Is business a ‘Living Machine’?

By R Gopalakrishnan*

*The writer’s latest book, JAMSETJI TATA: powerful learnings for corporate success, coauthored with Harish Bhat, was published in July 2024. 

Is business a ‘Living Machine’?

For over fifty years, almost every practitioner of business management has probably been a fan of Peter Drucker. I am, therefore, like a bhakt in a temple town as I visit his birthplace, Vienna, to participate in the ‘Davos of Management’. The Global Peter Drucker Forum and the Living Machine Institute in Austria have joined forces to reframe The Next Management, titled as “The India Way: Humanism, Longevity, and Compounding Returns.” In recent times, more people have been struck that the capitalist enterprise model, seeded in America, is perhaps broken. What is the model? Why is it thought to be broken?

The centre piece of the capitalist enterprise model is the joint stock company in which the liability of the shareholder is limited. Over the last decades, the single-minded focus of management leaders has increasingly been to promote shareholder wealth on the premise that the shareholders are the owners of the company. Are they, really? The people who aspire, dream, sweat, yearn, and love are usually not the shareholders, but the people who are most affected by the company—community, society, employees, vendors, for example. The current model has evolved over a couple of centuries concurrently with the industrial revolution. When there is a sharp focus on shareholders, there emerges a strong emphasis on efficiency—of manpower, machines, and capital usage–rather than on effectiveness. What is the difference?

Peter Drucker on Efficiency vs Effectiveness

According to Peter Drucker, you need effectiveness to magnify and translate efficiency into results. Peter Drucker emphasized that the sole purpose of a business is to create and satisfy a customer. In his seminal book, The Effective Executive, he had addressed the difference between effective and efficient. Which is more important when it comes to organizational performance? You recognise an effective organization as one which enables ordinary people to collectively achieve extraordinary results. How simple yet profound–to encourage ordinary people to achieve extraordinary results!

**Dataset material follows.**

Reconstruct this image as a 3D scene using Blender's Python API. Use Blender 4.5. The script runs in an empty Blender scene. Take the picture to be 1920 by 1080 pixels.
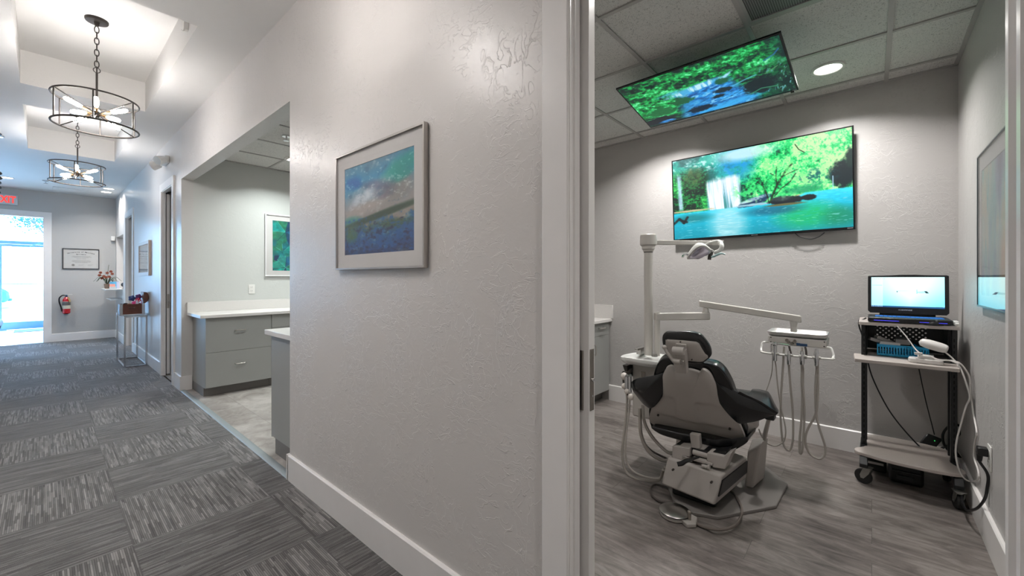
import bpy, bmesh, math, random
import numpy as np
from mathutils import Vector, Matrix, Euler
random.seed(7)
sc = bpy.context.scene
C = sc.collection
PI = math.pi
R = math.radians
# ------------------------------------------------------------------ camera, world, sun, exposure
YAW = math.atan2(879, 770)          # heading of the lens, clockwise from +Y (the hallway runs along +Y)
EYE = 1.315
cam = bpy.data.cameras.new('camera'); camo = bpy.data.objects.new('camera', cam); C.objects.link(camo)
camo.location = (0, 0, EYE); camo.rotation_euler = (PI/2, 0, -YAW)
cam.sensor_width = 36.0; cam.lens = 36.0*770/1920
cam.shift_y = -(540-521)/1920.0
cam.clip_start = 0.03; cam.clip_end = 300
sc.camera = camo
sc.view_settings.view_transform = 'Standard'; sc.view_settings.look = 'None'
sc.view_settings.gamma = 1.0; sc.view_settings.exposure = 0.0; sc.view_settings.use_curve_mapping = False
sc.cycles.use_denoising = True
sc.cycles.max_bounces = 10; sc.cycles.diffuse_bounces = 5; sc.cycles.glossy_bounces = 4
sc.cycles.transmission_bounces = 6; sc.cycles.transparent_max_bounces = 8
sc.cycles.sample_clamp_indirect = 6.0; sc.cycles.caustics_reflective = False; sc.cycles.caustics_refractive = False

def srgb(c):
    if isinstance(c, str):
        c = [int(c[i:i+2], 16)/255 for i in (0, 2, 4)]
    return tuple((x/12.92 if x <= 0.04045 else ((x+0.055)/1.055)**2.4) for x in c[:3])

w = bpy.data.worlds.new('world'); sc.world = w; w.use_nodes = True
wn = w.node_tree.nodes; wl = w.node_tree.links
bg = wn['Background']
tcw = wn.new('ShaderNodeTexCoord'); spw = wn.new('ShaderNodeSeparateXYZ'); rw = wn.new('ShaderNodeValToRGB')
wl.new(tcw.outputs['Generated'], spw.inputs[0]); wl.new(spw.outputs['Z'], rw.inputs[0])
rw.color_ramp.elements[0].position = 0.0; rw.color_ramp.elements[0].color = (.42, .70, 1.0, 1)
rw.color_ramp.elements[1].position = 0.6; rw.color_ramp.elements[1].color = (.22, .50, 1.0, 1)
wl.new(rw.outputs[0], bg.inputs['Color']); bg.inputs['Strength'].default_value = 15.0

def light(name, kind, loc, energy, color=(1, 1, 1), size=0.1, rot=(0, 0, 0), spread=None, size_y=None, spot=None, blend=0.5):
    l = bpy.data.lights.new(name, kind); l.energy = energy; l.color = color
    if kind == 'AREA':
        l.size = size
        l.shape = 'DISK'
        if size_y: l.shape = 'RECTANGLE'; l.size_y = size_y
        if spread: l.spread = spread
    elif kind == 'SPOT':
        l.shadow_soft_size = size; l.spot_size = spot; l.spot_blend = blend
    elif kind == 'SUN': l.angle = size
    else: l.shadow_soft_size = size
    o = bpy.data.objects.new(name, l); C.objects.link(o); o.location = loc; o.rotation_euler = rot
    return o
light('sun', 'SUN', (0, 25, 10), 22.0, (.72, .88, 1.0), R(1.0), (R(-52), R(12), 0))

# ------------------------------------------------------------------ materials
def newmat(name):
    m = bpy.data.materials.new(name); m.use_nodes = True
    return m, m.node_tree.nodes, m.node_tree.links, m.node_tree.nodes['Principled BSDF']
def N(n, t, **k):
    x = n.new('ShaderNode'+t)
    for a, b in k.items(): setattr(x, a, b)
    return x
def ramp(n, stops):
    r = n.new('ShaderNodeValToRGB'); e = r.color_ramp.elements
    while len(e) < len(stops): e.new(0.5)
    for i, (p, c) in enumerate(stops):
        e[i].position = p; e[i].color = (*srgb(c), 1) if not isinstance(c, float) else (c, c, c, 1)
    return r
MATS = {}
def mat(name, col, rough=0.5, metal=0.0, var=0.04, scale=8.0, bump=0.0, bscale=60.0, coat=0.0, spec=0.5, emit=0.0, alpha=None, aniso=0):
    """Painted / plastic / metal surface with a faint procedural mottling."""
    if name in MATS: return MATS[name]
    m, n, l, b = newmat(name)
    c = srgb(col)
    tc = N(n, 'TexCoord'); nz = N(n, 'TexNoise'); nz.inputs['Scale'].default_value = scale; nz.inputs['Detail'].default_value = 3
    l.new(tc.outputs['Object'], nz.inputs['Vector'])
    mx = N(n, 'Mix', data_type='RGBA')
    mx.inputs[6].default_value = (*[x*(1-var) for x in c], 1); mx.inputs[7].default_value = (*[min(1, x*(1+var)) for x in c], 1)
    l.new(nz.outputs['Fac'], mx.inputs[0]); l.new(mx.outputs[2], b.inputs['Base Color'])
    b.inputs['Roughness'].default_value = rough; b.inputs['Metallic'].default_value = metal
    b.inputs['Specular IOR Level'].default_value = spec; b.inputs['Coat Weight'].default_value = coat
    b.inputs['Coat Roughness'].default_value = 0.15
    if emit: 
        l.new(mx.outputs[2], b.inputs['Emission Color']); b.inputs['Emission Strength'].default_value = emit
    if bump:
        n2 = N(n, 'TexNoise'); n2.inputs['Scale'].default_value = bscale; n2.inputs['Detail'].default_value = 3
        l.new(tc.outputs['Object'], n2.inputs['Vector'])
        bp = N(n, 'Bump'); bp.inputs['Strength'].default_value = bump; bp.inputs['Distance'].default_value = 0.002
        l.new(n2.outputs['Fac'], bp.inputs['Height']); l.new(bp.outputs[0], b.inputs['Normal'])
    MATS[name] = m; return m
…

Efficiency is getting a lot of things done, while effectiveness is getting the right things done. Further, Drucker wrote that effectiveness, unlike innate attributes such as talent and intelligence, entails a set of practices you can learn. In fact, it’s essential to learn effectiveness because without it, talent and intelligence won’t get you anywhere.

The contemporary capitalist enterprise model, with its excessive orientation to enhancing shareholder wealth, is hugely committed to efficiency, to extracting the maximum out of a given resource. The model treats enterprise almost like a machine, whose efficiency can be enhanced by continuous improvement. Further, too often, human avarice, greed, and hubris get fed into the menu for efficiency. These lead to enterprise failures like Enron and Lehman Brothers–watch the play, Lehman Trilogy, now running in theatres in London and New York. Think of India’s Satyam Computers and Kingfisher Airlines. The efficiency-only trap is a threat to all enterprises that are fixated on increasing market capitalization (unicorn-aspiring startups to please note).

To minimise the risk of getting entrapped into this web, one must consider an alternative model: effectiveness, underpinned by efficiency. In this model, the shareholder is not the lone God for whom enterprise leaders cater. Employees, community, vendors, and many others who work to make the company into a ‘living machine’ feature in the leadership agenda. The reason is that the value from a ‘living machine’ is superior to that from a machine.  The markers for a living machine are Humanism, Longevity, and Compounding Results, the theme of The India Way discussion at Vienna.

When Roger Bannister broke the four-minute record for running a mile in 1954 at the Iffley Road tracks, many scientific minds opined that the limit of human endurance will not permit any further improvement to the record. Yet, the human ‘living thing’, through advances in motivation, physiology, nutrition, and equipment have made it possible for Moroccan Hicham El Guerrouj to record 3 minutes and 43 seconds. Living Machines yield more than inanimate machines because of flexibility, adaptation, and human consciousness, which machines cannot yet do.

Here is the catch. Dealing with living machines requires reflection, thought, patience and, above all, time. In the belief that their shareholders will not give them time, enterprise leaders push the fixed machine beyond its limits, breaking the machine rather than training it to adapt and renew. Some Indian companies seem to have learnt this, like Godrej, TVS, Birla, Mahindra, Tata and Hindustan Lever. It has been my singular fortune to have served in Tata and Hindustan Lever, where I learnt the ‘Living Machine’ principles from the grassroots.

It is satisfying to expose the ideas of the Living Machine to a global audience.